I realise that I am not the best at explaining stuff while trying to be brief. I would have to write a thorough document explaining each bit of the thought process, but it would take way more time than this and it would be of interest for a handful of people, so I do not feel like being bothered to do that.
Kripakko (talk) 11:31, 30 April 2021 (UTC)

Thanks for the explanation, but all that was very clear to me. I didn't question your approach of using ellipses, it's obviously correct. My remark was rather about the cos θ and there being no difference between our calculations when using the same graticule dimensions (which include the cos θ part). You only use cos θ to calculate the width of the graticule, but in your explanation you say that it accounts for the graticule being non-rectangular. But if you used a rectangular graticule, like I did, and a circle instead of an ellipse, you would still need the cos θ for calculating the graticule width. That's why the calculations are identical. Even in a non-square rectangular graticule, a circle in cartesian coordinates corresponds to an ellipse in grid space.

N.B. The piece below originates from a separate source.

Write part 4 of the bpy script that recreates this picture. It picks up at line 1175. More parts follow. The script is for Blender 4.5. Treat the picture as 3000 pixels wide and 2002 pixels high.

Your explanations are great, but it seems you misunderstood what I was wondering about. Anyway, I'm not sure this conversation is useful for much longer, so it would be all right with me if we abandoned it unless you have a new insight. But we could also continue, I don't mind. Online conversations like this are sometimes arduous because they take so long, while they could be resolved in a couple minutes if you talked face to face. --π π π (talk) 21:49, 1 May 2021 (UTC)

Ok, now I understand what you mean. I guess we just misinterpreted each other, and us both writing in not our native languages (ich glaube, dass du deutschsprachig bist) does not help. I agree that we can end this discussion since it is not really fruitful at this point. We can chat about something else somewhere else.